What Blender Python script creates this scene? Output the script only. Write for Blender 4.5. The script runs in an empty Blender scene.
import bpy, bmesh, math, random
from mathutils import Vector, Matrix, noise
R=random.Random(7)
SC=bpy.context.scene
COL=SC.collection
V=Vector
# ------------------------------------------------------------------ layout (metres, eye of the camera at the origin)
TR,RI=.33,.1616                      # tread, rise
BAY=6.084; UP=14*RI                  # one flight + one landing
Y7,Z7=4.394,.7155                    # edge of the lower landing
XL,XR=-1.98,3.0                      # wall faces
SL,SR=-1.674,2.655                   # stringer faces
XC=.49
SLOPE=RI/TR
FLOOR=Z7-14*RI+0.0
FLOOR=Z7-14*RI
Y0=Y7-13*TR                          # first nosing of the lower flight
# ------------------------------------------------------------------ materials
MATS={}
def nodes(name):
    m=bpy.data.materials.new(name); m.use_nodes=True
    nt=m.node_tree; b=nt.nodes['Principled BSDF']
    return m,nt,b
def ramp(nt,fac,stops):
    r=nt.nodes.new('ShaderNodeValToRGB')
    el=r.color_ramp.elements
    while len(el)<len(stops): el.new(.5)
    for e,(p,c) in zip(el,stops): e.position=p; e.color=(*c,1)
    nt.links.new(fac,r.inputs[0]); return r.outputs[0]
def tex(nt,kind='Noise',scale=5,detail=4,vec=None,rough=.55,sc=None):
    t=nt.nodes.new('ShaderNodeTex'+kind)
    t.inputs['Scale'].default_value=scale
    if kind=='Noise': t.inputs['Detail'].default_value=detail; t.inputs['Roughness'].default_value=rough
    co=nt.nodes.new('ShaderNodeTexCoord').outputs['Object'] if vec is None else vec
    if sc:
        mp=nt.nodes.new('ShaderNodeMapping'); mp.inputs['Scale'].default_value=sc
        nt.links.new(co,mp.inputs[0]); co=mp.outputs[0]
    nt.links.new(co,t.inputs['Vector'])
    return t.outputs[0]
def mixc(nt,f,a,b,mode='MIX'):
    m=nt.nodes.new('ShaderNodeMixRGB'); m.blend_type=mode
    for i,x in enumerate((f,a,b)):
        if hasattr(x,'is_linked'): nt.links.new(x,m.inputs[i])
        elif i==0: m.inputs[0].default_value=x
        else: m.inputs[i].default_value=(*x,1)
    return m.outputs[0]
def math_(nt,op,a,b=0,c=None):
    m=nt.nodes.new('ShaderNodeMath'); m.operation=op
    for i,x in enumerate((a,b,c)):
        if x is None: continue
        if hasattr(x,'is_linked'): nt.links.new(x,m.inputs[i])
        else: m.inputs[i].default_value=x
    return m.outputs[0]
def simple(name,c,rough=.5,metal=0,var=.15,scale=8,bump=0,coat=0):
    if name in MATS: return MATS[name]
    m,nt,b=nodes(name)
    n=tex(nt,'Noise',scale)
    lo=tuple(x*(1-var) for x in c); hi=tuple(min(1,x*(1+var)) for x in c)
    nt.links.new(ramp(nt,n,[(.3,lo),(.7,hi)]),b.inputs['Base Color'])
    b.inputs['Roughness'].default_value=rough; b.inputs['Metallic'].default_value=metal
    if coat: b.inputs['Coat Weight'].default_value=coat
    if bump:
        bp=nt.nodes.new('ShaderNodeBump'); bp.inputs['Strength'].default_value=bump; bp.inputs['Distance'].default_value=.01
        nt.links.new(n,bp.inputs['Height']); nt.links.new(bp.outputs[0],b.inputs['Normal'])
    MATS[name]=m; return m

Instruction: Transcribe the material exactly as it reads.

Task result:
What Blender Python script creates this scene? Output the script only. Write for Blender 4.5. The script runs in an empty Blender scene.
import bpy, bmesh, math, random
from mathutils import Vector, Matrix, noise
R=random.Random(7)
SC=bpy.context.scene
COL=SC.collection
V=Vector
# ------------------------------------------------------------------ layout (metres, eye of the camera at the origin)
TR,RI=.33,.1616                      # tread, rise
BAY=6.084; UP=14*RI                  # one flight + one landing
Y7,Z7=4.394,.7155                    # edge of the lower landing
XL,XR=-1.98,3.0                      # wall faces
SL,SR=-1.674,2.655                   # stringer faces
XC=.49
SLOPE=RI/TR
FLOOR=Z7-14*RI+0.0
FLOOR=Z7-14*RI
Y0=Y7-13*TR                          # first nosing of the lower flight
# ------------------------------------------------------------------ materials
MATS={}
def nodes(name):
    m=bpy.data.materials.new(name); m.use_nodes=True
    nt=m.node_tree; b=nt.nodes['Principled BSDF']
    return m,nt,b
def ramp(nt,fac,stops):
    r=nt.nodes.new('ShaderNodeValToRGB')
    el=r.color_ramp.elements
    while len(el)<len(stops): el.new(.5)
    for e,(p,c) in zip(el,stops): e.position=p; e.color=(*c,1)
    nt.links.new(fac,r.inputs[0]); return r.outputs[0]
def tex(nt,kind='Noise',scale=5,detail=4,vec=None,rough=.55,sc=None):
    t=nt.nodes.new('ShaderNodeTex'+kind)
    t.inputs['Scale'].default_value=scale
    if kind=='Noise': t.inputs['Detail'].default_value=detail; t.inputs['Roughness'].default_value=rough
    co=nt.nodes.new('ShaderNodeTexCoord').outputs['Object'] if vec is None else vec
    if sc:
        mp=nt.nodes.new('ShaderNodeMapping'); mp.inputs['Scale'].default_value=sc
        nt.links.new(co,mp.inputs[0]); co=mp.outputs[0]
    nt.links.new(co,t.inputs['Vector'])
    return t.outputs[0]
def mixc(nt,f,a,b,mode='MIX'):
    m=nt.nodes.new('ShaderNodeMixRGB'); m.blend_type=mode
    for i,x in enumerate((f,a,b)):
        if hasattr(x,'is_linked'): nt.links.new(x,m.inputs[i])
        elif i==0: m.inputs[0].default_value=x
        else: m.inputs[i].default_value=(*x,1)
    return m.outputs[0]
def math_(nt,op,a,b=0,c=None):
    m=nt.nodes.new('ShaderNodeMath'); m.operation=op
    for i,x in enumerate((a,b,c)):
        if x is None: continue
        if hasattr(x,'is_linked'): nt.links.new(x,m.inputs[i])
        else: m.inputs[i].default_value=x
    return m.outputs[0]
def simple(name,c,rough=.5,metal=0,var=.15,scale=8,bump=0,coat=0):
    if name in MATS: return MATS[name]
    m,nt,b=nodes(name)
    n=tex(nt,'Noise',scale)
    lo=tuple(x*(1-var) for x in c); hi=tuple(min(1,x*(1+var)) for x in c)
    nt.links.new(ramp(nt,n,[(.3,lo),(.7,hi)]),b.inputs['Base Color'])
    b.inputs['Roughness'].default_value=rough; b.inputs['Metallic'].default_value=metal
    if coat: b.inputs['Coat Weight'].default_value=coat
    if bump:
        bp=nt.nodes.new('ShaderNodeBump'); bp.inputs['Strength'].default_value=bump; bp.inputs['Distance'].default_value=.01
        nt.links.new(n,bp.inputs['Height']); nt.links.new(bp.outputs[0],b.inputs['Normal'])
    MATS[name]=m; return m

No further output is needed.